Joint tenancy vs tenancy in common

14. Inland Revenue notes that in a joint tenancy, the attributes are:
  1. The right of survivorship – i.e. if a joint tenant’s rights are extinguished, the rights accrue to the remaining joint tenants;

  2. The “four unities”, being unity of possession (the joint tenants are equally entitled to all of the land, without any right to any particular part), unity of interest (the joint tenants hold a single estate), unity of title (all joint tenants derive their title from the same instrument) and unity of time (the estate of each joint tenant must have become vested at the same time);

  3. A prospective notional or separate share and the inalienable right to sever their share during their own lifetime – for example, if one of 2 joint tenants were to sever their share, each will have a half, and if one of 4 joint tenants severs their share, they will have a quarter share, and the other 3 will continue as joint tenants;

  4. Severing a joint tenancy brings it to an end and the parties then hold the land as tenants in common.
15. In a tenancy in common, Inland Revenue states the attributes are:
  1. The co-owners hold undivided shares in the same parcel of land, each with a present entitlement to a distinct share – i.e. they have possession of the whole, but entitlement to only a distinct share;

  2. A tenancy in common can be created expressly (indicating that co-owners are to have separate shares in the property), by implication of equity (for example, if the purchasers provided money in unequal shares), or by severance of a joint tenancy;

  3. There is no right of survivorship and only the unity of possession is essential for a tenancy in common.
Changing the form of co-ownership

16. Co-ownership can be changed legally or equitably:
  1. A legal change requires registration of the appropriate instrument; whereas

  2. An equitable transaction may simply result in the legal joint owners holding the land in trust for the beneficial owners as tenants in common.
17. Severance of a joint tenancy can be effected by:
  1. A joint tenant transferring their interest to themselves, where only the transferring party is entered in the transfer instrument as the transferor – for example, where A and B are joint tenants and A is the transferor, after which the land will be held as ½ A. ½ B;

  2. Both joint tenants being transferors where the register of land will show a transfer from A + B to A ½, B ½.
18. The co-owners’ proportional shares can also be changed:
  1. Within a tenancy in common from ¼ A, ¾ B, to 50:50; or

  2. From a joint tenancy to tenants in common with unequal shares.
19. In the Commissioner’s view, the form of co-ownership is not itself an interest in land. The definition of land refers to proprietary interests, and not the manner in which the interests are held. Therefore, co-owners do not have different interests in land to what they previously had when the form of co-ownership changes.

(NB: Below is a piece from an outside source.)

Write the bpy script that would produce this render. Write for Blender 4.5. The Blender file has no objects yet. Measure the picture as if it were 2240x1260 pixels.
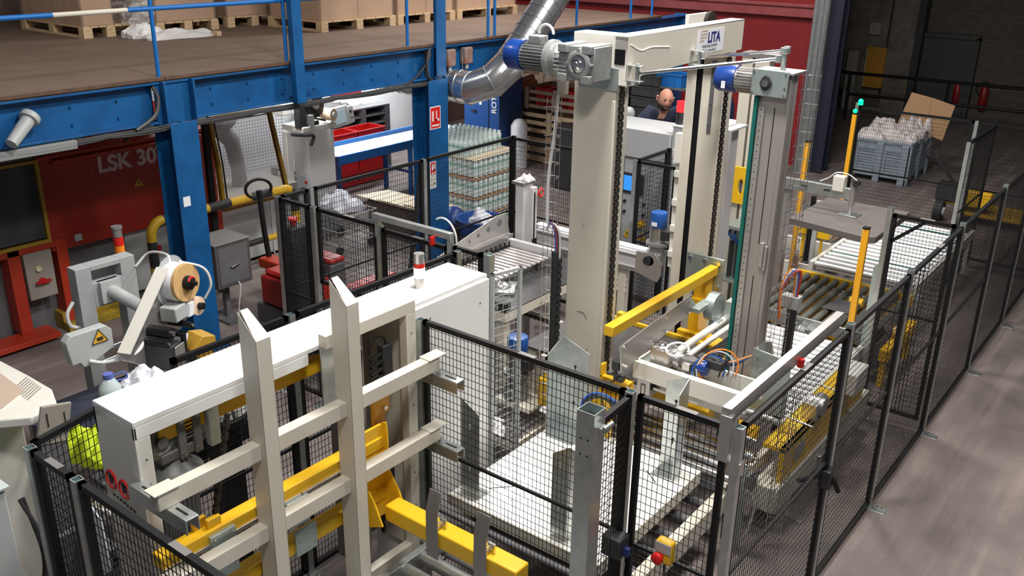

How this conclusion reconciles with the Commissioner’s view in QB 17/09

20. In QB 17/09 Is there a full or a partial disposal when an asset is contributed to a partnership as a capital contribution? Tax Information Bulletin Vol. 30, No. 1, February 2018, the conclusion was that there would be a full disposal when land jointly owned by two persons was transferred to a 50/50 partnership of the same persons. It is noted in IS 22/03 that:
“This is different to a situation where joint tenants sever the joint tenancy to hold the land as 50:50 tenants in common, or where a 50:50 tenancy in common is converted to a joint tenancy. Before and after the transfer to effect the change to the form of co-ownership, each party’s interest in the land was owned in their personal capacity. Their proportionate or notional proportionate shares in the land are unchanged.

In the Commissioner’s view this is different from a situation where land is transfer from A & B jointly to A & B in their capacity as partners in a partnership. In that situation, there is a change in terms of ownership of the land, as it is now partnership property and owned by the partners in their capacity as such.”
Bright-line test implications where proportional shares do not change

21. There are specific provisions that ensure the start date for the bright-line test does not reset on the registration of a transfer to effect a change to the form of co-ownership where the proportional or notional shares do not change: s CB 6A(5B) and (5C).

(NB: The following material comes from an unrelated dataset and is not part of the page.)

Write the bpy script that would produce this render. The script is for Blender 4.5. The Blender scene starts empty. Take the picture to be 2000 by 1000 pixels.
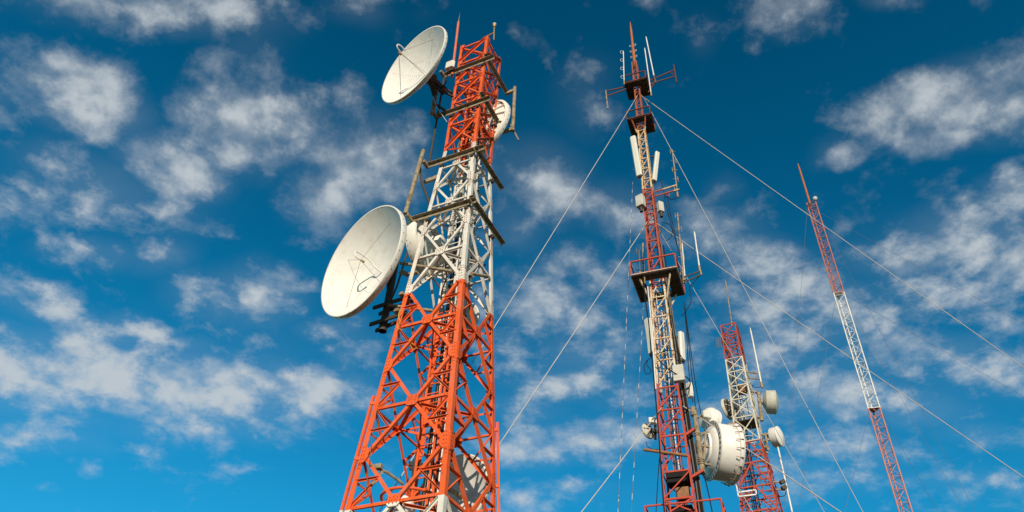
import bpy, math, random
from mathutils import Vector, Matrix
random.seed(7)
R_ = math.radians
scene = bpy.context.scene
COL = scene.collection

# ------------------------------------------------------------------ camera
FPX = 1496.0                                   # focal length in pixels of a 2000 px wide picture
TH, RO = R_(41.526), R_(3.398)
fw = Vector((0, math.cos(TH), math.sin(TH)))
up0 = Vector((0, -math.sin(TH), math.cos(TH)))
rt0 = Vector((1, 0, 0))
RT = rt0 * math.cos(RO) + up0 * math.sin(RO)
UP = -rt0 * math.sin(RO) + up0 * math.cos(RO)
cam = bpy.data.cameras.new("camera")
cam.sensor_width = 36; cam.lens = FPX / 2000 * 36
cam.clip_start = 0.1; cam.clip_end = 5000
camo = bpy.data.objects.new("camera", cam); COL.objects.link(camo)
m = Matrix((RT, UP, -fw)).transposed().to_4x4()
camo.matrix_world = m
scene.camera = camo
GROUND = -1.6                                  # the eye is 1.6 m above the ground

def ray(x, y):
    return (fw + RT * ((x - 1000) / FPX) + UP * ((500 - y) / FPX)).normalized()
def at(x, y, Y):                               # point at forward distance Y seen at (x, y)
    d = ray(x, y); return d * (Y / d.y)
def proj(p):
    z = p.dot(fw); return (1000 + FPX * p.dot(RT) / z, 500 - FPX * p.dot(UP) / z)

# ------------------------------------------------------------------ light
SUN_AZ, SUN_EL = R_(-92), R_(21)               # azimuth counted from +X towards +Y
sd = Vector((math.cos(SUN_EL) * math.cos(SUN_AZ), math.cos(SUN_EL) * math.sin(SUN_AZ), math.sin(SUN_EL)))
sl = bpy.data.lights.new("sun", 'SUN'); sl.energy = 4.4; sl.angle = R_(0.53); sl.color = (1.0, 0.86, 0.69)
so = bpy.data.objects.new("sun", sl); COL.objects.link(so)
so.rotation_euler = sd.to_track_quat('Z', 'Y').to_euler(); so.location = (0, -20, 30)
scene.view_settings.view_transform = 'Standard'; scene.view_settings.look = 'None'
scene.view_settings.exposure = 0.0; scene.view_settings.gamma = 1.0

# ------------------------------------------------------------------ sky with clouds
world = bpy.data.worlds.new("World"); scene.world = world; world.use_nodes = True
wt = world.node_tree; wn = wt.nodes; wl = wt.links; wn.clear()
def N(tree, typ, **kw):
    n = tree.nodes.new(typ)
    for k, v in kw.items(): setattr(n, k, v)
    return n
def wmath(op, a, b=None, c=None, clamp=False):
    n = N(wt, 'ShaderNodeMath', operation=op); n.use_clamp = clamp
    for i, v in enumerate((a, b, c)):
        if v is None: continue
        if isinstance(v, (int, float)): n.inputs[i].default_value = v
        else: wl.new(v, n.inputs[i])
    return n.outputs[0]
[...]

When parties’ proportional shares change or a co-owner is added or removed

22. In the Commissioner’s view, if there is a transfer between co-owners where neither’s interest is fully alienated but the proportional or notional share of a co-owner is reduced, there is a “disposal” for the purposes of the land sale rules by that person to the extent their interest is reduced. This is because while they have not fully alienated the whole estate or interest they had in the land, they have fully alienated part of their interest in land.

23. The Commissioner maintains this is consistent with s CB 23B which deals with when land is partially disposed of or disposed of with other land.

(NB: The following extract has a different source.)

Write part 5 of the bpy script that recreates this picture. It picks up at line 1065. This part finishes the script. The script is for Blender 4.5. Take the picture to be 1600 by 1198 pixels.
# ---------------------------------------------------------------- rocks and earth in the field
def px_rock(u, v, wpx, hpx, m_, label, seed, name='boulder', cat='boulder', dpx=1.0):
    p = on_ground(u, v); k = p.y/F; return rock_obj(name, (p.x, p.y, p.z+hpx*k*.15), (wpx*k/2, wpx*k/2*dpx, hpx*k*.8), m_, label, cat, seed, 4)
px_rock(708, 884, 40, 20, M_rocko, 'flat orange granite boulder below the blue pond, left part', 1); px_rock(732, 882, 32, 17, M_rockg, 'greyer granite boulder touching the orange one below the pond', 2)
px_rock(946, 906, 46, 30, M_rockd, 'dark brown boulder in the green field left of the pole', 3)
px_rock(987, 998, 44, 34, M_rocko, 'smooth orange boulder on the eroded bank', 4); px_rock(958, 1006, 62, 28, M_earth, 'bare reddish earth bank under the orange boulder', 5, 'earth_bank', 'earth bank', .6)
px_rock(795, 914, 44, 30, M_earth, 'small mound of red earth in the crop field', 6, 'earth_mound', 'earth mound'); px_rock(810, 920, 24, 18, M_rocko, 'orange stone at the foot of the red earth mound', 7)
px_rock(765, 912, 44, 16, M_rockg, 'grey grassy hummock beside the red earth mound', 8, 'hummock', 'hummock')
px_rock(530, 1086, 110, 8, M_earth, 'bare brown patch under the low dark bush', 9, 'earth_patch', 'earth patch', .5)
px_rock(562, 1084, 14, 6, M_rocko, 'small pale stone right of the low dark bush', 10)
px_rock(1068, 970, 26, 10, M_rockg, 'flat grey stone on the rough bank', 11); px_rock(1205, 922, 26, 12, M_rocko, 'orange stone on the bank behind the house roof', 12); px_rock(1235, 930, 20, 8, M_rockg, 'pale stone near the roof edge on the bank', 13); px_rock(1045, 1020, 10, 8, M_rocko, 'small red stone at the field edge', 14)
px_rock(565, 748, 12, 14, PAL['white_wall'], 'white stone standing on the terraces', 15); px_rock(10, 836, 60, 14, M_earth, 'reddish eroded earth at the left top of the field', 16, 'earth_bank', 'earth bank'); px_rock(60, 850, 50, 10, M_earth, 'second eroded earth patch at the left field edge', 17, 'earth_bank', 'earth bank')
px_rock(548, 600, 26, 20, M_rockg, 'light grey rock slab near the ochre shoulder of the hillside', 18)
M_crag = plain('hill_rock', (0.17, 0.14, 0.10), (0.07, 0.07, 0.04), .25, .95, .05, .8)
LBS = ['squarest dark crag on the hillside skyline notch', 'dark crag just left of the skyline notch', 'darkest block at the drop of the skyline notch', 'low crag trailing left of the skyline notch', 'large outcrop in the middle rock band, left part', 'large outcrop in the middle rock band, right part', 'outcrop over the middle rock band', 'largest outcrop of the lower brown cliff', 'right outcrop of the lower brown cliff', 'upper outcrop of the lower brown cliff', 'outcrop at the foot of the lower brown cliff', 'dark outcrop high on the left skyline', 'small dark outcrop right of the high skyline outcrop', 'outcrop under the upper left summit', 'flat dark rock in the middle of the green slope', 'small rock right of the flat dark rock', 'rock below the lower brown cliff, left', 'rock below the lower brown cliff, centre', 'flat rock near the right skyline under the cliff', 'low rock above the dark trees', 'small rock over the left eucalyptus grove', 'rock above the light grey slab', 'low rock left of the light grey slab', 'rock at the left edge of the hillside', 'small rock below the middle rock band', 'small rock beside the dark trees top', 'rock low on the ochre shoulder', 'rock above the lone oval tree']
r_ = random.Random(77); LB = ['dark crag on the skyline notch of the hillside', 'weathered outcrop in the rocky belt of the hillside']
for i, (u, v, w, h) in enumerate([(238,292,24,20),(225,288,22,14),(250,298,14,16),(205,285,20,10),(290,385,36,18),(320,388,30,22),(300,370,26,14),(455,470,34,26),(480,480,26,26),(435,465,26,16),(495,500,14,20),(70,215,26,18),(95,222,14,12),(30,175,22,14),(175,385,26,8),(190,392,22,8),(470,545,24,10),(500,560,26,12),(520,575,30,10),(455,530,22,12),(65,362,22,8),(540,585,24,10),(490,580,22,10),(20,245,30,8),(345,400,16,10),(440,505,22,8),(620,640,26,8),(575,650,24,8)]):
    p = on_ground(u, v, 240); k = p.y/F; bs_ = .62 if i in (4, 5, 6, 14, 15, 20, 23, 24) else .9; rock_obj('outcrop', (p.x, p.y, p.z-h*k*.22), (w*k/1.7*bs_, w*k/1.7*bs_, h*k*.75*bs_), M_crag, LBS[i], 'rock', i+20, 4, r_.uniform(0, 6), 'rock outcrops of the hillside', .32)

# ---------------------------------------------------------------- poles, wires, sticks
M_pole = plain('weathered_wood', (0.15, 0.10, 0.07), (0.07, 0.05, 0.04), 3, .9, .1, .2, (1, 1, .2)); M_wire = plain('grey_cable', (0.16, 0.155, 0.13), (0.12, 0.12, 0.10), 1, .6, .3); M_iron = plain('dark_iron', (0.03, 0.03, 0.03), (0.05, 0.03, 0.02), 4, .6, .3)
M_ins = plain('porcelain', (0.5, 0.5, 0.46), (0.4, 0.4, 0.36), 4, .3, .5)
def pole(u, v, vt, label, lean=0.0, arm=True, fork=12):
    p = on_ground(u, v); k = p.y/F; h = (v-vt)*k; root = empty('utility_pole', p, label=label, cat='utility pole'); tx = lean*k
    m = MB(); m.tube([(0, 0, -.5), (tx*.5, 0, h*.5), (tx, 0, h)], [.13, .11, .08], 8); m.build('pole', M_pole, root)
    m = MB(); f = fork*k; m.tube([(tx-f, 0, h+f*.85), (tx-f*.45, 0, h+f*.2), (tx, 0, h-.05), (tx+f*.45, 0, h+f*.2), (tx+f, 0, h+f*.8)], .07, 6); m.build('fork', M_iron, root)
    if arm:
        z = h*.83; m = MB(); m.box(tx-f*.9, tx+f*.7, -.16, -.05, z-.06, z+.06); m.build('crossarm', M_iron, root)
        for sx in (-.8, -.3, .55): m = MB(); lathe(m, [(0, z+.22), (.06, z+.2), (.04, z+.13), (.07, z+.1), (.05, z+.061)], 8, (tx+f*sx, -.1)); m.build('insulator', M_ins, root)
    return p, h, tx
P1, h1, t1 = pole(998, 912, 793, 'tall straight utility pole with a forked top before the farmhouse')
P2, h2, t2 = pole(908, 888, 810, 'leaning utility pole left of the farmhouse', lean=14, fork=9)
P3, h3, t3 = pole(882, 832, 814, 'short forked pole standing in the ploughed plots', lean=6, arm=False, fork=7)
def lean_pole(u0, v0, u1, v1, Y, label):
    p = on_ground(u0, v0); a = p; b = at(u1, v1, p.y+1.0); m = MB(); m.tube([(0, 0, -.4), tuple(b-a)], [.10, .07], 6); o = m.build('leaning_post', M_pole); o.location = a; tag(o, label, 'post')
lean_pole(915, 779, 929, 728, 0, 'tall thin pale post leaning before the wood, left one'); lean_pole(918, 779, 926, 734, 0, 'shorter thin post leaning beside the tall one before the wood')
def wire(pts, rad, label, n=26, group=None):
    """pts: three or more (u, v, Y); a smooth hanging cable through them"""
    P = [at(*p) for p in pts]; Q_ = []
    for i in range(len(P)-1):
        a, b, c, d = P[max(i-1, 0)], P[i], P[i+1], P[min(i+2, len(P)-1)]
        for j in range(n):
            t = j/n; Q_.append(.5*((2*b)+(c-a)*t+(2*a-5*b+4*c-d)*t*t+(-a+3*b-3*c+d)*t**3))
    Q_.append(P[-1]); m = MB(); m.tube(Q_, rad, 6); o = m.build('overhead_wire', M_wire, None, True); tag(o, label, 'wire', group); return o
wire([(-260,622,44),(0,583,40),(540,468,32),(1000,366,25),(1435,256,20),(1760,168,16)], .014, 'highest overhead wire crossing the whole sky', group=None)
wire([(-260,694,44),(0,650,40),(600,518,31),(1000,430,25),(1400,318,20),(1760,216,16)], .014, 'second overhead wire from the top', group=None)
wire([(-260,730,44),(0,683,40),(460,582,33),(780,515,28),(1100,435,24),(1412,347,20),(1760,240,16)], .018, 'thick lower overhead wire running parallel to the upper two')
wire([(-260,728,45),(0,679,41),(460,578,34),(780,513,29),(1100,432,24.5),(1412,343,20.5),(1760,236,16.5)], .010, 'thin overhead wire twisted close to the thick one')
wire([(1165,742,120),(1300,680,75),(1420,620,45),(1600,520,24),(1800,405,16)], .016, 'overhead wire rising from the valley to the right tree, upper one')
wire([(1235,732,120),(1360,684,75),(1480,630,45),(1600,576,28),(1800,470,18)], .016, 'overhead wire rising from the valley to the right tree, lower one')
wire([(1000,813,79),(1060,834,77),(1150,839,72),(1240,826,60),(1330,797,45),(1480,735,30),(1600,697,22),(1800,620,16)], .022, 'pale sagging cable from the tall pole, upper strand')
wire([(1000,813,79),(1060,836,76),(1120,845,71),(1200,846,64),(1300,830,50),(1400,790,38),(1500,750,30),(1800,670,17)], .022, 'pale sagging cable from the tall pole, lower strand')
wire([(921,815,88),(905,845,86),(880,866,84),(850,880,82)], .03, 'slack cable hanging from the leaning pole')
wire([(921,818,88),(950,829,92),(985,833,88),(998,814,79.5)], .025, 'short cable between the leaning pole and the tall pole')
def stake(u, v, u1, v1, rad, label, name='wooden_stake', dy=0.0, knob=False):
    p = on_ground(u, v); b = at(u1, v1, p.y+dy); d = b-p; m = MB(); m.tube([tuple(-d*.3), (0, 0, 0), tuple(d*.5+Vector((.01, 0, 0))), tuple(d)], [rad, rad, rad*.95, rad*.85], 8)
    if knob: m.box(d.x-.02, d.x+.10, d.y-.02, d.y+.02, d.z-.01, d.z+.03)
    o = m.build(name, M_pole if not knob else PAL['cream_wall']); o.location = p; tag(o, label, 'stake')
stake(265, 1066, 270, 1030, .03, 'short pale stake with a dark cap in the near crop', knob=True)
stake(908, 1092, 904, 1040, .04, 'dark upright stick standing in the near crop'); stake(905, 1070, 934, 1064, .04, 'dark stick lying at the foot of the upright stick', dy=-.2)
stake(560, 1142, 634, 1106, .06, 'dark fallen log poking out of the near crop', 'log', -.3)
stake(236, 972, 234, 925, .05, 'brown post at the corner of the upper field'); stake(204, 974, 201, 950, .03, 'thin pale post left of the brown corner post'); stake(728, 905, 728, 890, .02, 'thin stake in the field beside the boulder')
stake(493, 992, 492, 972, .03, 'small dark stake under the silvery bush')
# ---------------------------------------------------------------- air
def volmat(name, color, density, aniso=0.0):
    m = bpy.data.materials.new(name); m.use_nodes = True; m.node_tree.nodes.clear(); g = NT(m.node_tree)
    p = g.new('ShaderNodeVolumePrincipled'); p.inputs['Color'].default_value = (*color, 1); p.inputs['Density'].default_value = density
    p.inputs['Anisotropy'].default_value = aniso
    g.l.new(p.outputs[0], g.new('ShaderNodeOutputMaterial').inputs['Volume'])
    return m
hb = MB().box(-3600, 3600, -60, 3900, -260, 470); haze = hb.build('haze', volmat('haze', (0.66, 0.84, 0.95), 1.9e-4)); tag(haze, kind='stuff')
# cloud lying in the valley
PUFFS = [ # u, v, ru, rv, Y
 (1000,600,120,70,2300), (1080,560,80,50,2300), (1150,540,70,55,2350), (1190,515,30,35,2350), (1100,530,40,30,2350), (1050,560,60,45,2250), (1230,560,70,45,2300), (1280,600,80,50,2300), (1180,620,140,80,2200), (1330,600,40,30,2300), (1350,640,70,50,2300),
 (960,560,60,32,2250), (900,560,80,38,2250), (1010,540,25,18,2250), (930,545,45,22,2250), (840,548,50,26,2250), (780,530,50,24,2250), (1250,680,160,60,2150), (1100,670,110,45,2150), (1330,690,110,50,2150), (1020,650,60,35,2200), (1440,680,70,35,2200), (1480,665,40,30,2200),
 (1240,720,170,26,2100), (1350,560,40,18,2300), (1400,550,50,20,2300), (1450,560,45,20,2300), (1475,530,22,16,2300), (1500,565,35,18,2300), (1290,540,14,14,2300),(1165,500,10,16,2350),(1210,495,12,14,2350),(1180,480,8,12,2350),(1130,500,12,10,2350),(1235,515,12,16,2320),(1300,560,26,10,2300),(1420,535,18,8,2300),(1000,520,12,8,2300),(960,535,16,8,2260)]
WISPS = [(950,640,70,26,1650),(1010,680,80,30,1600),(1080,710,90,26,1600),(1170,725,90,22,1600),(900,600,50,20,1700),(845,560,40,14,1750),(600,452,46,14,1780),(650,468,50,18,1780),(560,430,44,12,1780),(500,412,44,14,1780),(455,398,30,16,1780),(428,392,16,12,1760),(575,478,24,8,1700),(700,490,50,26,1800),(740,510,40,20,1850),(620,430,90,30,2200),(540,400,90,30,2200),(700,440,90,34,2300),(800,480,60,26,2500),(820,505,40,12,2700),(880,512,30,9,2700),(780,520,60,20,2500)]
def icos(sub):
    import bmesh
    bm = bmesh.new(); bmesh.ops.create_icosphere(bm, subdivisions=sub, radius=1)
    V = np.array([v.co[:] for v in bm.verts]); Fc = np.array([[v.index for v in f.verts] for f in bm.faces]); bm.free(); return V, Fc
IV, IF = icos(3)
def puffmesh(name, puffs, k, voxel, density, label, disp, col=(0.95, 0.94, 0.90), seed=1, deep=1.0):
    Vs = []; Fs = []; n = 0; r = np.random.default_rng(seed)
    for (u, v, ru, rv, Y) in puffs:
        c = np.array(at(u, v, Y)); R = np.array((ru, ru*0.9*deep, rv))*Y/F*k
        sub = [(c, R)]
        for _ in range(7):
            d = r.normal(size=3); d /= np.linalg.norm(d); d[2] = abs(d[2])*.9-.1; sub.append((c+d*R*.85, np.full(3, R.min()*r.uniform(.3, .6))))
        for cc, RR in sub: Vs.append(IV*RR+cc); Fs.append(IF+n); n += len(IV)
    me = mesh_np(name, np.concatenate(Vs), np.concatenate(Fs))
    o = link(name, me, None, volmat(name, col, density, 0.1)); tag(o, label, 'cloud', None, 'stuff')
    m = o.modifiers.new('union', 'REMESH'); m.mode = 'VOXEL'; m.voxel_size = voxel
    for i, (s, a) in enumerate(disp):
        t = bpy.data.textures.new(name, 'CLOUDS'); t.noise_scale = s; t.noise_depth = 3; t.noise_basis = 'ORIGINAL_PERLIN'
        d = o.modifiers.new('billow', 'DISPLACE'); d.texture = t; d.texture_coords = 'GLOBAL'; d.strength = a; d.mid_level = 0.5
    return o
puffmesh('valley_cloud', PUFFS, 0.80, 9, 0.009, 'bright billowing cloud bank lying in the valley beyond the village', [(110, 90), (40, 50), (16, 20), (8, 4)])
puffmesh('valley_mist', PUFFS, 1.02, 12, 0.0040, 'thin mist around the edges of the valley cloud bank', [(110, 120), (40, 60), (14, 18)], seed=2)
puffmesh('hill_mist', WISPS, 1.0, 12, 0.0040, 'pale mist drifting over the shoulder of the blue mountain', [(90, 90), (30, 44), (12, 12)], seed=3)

24. As far as the bright-line test is concerned, there are specific provisions that ensure the registration of a transfer to change the proportionality of co-ownership will result in the bright-line clock restarting only to the extent a particular party’s interest has increased: s. CB 6A(5D) and s CZ 39(5D). To the extent that a party already owned the land, the bright-line clock does not reset.

25. Similarly, if a transfer:
  1. Adds a new co-owner, there would be a “disposal” for the purposes of the land sale rules to the extent the share (or notional share) of the original owner(s) in the land is reduced; and

  2. Removes a co-owner, there would be a “disposal” by the departing co-owner of their share (or notional share) in the land.
26. Again, in relation to the application of the bright-line test, there are specific provisions that ensure that the registration of a transfer to add or remove a co-owner will result in the bright-line clock restarting (or starting) only to the extent a particular party’s interest has increased: s CB 6A(5D) and s CZ 39(5D).

When trustees change

27. When trustees change, the legal title to the land would be transferred from the existing trustees to the new trustees.

28. As previously noted, in the Commissioner’s view, “disposal” in the land sale rules does not include transfers to self (in the same capacity). As such, the Commissioner does not consider that a transfer of land on a change of trustees of a trust will be a disposal for the purposes of the land sale rules.

29. The bright-line period does not restart on the registration of a transfer instrument to effect a changes of trustees: c CB 6A(3B) and s CZ 39(6).

30. However, there will be a disposal where land is transferred from the trustees of “Trust A” to the trustees of “Trust B”, where the trustees of both trusts are the same. It is not a ‘disposal to self’, as the trustees are acting in different capacities as trustees of Trust A and trustees of Trust B (just as they are acting in different capacities in their trustee capacities and in their personal capacities). Likewise, there would be a disposal if someone transfers land from themself in their personal capacity to themself as trustee for a trust (for example, “A” disposes of property to “A as trustee for the A Family Trust”). That would not be a ‘transfer to self’ because of the different capacities.